Alby_da_Wolf said: Every company earns less from each console sold in USA. Each company pays less components, so there's a small compensation. And it's absolutely true that XB360 will suffer less in USA when $ is weak than foreign consoles. But the fact remains that if both things are true, that Arcade profits and PS3 loses, then their cost difference(*) must be greater than $200, this doesn't depend from strong or weak $, it comes simply from their retail price difference. Weak $ means those $200 are worth less, but you know that at least in IT you still buy quite a lot with them, also because components cost is in $ too (for example, you can have an 80GB 2.5" SATA HDD for as low as $32 and a BD reader for as low as $70, RETAIL price). (*) Including retailers' profit, obviously. |
Sigh.
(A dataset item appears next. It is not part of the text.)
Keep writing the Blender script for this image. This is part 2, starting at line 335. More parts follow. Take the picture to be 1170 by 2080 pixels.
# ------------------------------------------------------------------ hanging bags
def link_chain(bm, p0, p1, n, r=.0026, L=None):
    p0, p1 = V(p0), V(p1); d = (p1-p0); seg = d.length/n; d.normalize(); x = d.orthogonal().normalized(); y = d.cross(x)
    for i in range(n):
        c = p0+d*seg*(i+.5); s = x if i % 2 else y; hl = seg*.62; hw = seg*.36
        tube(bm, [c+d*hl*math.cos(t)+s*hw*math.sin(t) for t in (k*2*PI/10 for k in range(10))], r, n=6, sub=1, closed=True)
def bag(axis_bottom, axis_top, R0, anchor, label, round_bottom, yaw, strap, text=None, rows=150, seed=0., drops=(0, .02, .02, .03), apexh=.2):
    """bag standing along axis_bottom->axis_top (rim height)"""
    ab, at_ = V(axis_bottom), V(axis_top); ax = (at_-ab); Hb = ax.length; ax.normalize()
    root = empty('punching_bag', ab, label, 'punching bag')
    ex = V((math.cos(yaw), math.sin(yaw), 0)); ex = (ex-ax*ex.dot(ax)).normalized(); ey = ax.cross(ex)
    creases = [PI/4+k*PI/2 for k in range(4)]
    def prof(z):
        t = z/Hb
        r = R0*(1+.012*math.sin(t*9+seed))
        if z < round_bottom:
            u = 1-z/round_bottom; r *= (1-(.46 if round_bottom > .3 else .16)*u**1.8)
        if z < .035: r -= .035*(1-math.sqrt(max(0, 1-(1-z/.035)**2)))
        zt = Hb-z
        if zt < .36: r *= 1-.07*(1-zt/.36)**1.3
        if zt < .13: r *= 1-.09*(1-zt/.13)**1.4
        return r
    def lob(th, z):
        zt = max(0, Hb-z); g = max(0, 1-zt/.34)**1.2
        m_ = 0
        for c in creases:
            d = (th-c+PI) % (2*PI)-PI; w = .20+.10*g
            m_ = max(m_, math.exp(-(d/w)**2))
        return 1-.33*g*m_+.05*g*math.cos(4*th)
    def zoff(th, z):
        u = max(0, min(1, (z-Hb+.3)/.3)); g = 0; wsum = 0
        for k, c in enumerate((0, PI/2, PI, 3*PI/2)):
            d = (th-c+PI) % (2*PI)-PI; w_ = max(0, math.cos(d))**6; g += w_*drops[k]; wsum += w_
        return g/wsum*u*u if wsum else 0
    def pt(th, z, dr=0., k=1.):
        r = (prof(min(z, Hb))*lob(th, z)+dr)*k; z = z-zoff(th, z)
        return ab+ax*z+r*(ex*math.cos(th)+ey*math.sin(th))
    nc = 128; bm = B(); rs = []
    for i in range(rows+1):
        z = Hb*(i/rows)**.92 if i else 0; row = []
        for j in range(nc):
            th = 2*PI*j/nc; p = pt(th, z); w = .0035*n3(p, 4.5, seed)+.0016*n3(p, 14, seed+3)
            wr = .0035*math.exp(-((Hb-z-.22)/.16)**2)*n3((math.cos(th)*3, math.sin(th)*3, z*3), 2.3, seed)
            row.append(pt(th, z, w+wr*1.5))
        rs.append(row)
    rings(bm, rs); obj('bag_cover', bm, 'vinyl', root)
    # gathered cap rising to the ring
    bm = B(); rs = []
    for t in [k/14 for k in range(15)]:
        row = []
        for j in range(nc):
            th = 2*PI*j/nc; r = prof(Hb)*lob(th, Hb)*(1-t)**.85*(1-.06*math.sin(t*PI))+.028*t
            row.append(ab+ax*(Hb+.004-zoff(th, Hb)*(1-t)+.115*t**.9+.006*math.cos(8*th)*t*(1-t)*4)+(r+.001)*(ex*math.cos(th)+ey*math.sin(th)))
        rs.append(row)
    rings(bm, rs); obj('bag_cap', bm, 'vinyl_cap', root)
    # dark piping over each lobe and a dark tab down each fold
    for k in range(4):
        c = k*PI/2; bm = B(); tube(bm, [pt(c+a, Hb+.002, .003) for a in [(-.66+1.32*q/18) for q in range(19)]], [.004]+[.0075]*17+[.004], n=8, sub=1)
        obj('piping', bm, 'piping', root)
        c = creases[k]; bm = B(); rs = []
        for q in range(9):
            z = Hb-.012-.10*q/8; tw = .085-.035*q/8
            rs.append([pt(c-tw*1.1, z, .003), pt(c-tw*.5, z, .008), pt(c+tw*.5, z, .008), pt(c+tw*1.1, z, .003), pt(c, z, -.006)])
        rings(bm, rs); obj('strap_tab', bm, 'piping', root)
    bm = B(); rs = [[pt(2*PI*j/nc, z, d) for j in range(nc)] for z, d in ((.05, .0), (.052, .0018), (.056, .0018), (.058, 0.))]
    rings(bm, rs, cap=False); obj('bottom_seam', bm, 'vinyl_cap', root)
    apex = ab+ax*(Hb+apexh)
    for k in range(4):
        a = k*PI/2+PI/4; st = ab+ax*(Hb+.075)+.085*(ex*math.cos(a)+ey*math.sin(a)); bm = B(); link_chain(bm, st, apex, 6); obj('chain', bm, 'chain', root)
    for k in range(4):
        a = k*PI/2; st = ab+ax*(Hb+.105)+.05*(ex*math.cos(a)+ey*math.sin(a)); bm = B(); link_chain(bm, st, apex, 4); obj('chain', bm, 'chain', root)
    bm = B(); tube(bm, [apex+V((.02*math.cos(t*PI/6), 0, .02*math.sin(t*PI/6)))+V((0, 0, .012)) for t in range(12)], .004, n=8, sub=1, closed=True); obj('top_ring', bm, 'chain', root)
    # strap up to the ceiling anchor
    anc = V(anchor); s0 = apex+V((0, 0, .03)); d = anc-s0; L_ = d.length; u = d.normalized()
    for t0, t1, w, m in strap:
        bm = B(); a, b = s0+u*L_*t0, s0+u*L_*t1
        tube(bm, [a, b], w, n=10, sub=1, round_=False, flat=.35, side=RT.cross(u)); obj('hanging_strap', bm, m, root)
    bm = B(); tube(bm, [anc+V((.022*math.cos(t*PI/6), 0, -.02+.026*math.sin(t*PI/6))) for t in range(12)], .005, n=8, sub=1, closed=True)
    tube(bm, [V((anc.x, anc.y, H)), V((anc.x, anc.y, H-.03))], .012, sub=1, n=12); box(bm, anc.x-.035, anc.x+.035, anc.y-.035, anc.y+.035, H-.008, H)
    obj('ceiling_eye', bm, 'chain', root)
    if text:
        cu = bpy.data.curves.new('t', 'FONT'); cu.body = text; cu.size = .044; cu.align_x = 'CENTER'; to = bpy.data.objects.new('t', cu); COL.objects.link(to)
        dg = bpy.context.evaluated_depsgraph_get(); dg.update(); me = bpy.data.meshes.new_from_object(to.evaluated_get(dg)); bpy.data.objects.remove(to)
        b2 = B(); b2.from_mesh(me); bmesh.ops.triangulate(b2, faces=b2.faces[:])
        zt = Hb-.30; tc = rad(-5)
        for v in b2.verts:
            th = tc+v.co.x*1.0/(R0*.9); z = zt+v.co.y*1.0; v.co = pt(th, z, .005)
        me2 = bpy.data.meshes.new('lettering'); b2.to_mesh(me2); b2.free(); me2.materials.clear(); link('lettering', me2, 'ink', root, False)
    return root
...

MS reports in dollars, Sony reports in yens. Big difference. Third quarter 2008 Sony swallowed 150 million dollars in losses due to the strength of the yen. But whatever... you are still trying to figure out things just talking about newegg prices. Do you even know the yields on the respective silicon? The yields of the overall unit? Manufacturing costs? Logistics costs on products with vastly different components? Oh wait, you don't - you just assume they are irrelevant which is the easy way out.
I am baffled that you so adamantly insist you can estimate the costs on consumer goods just by newegging a few components while ignoring everything else.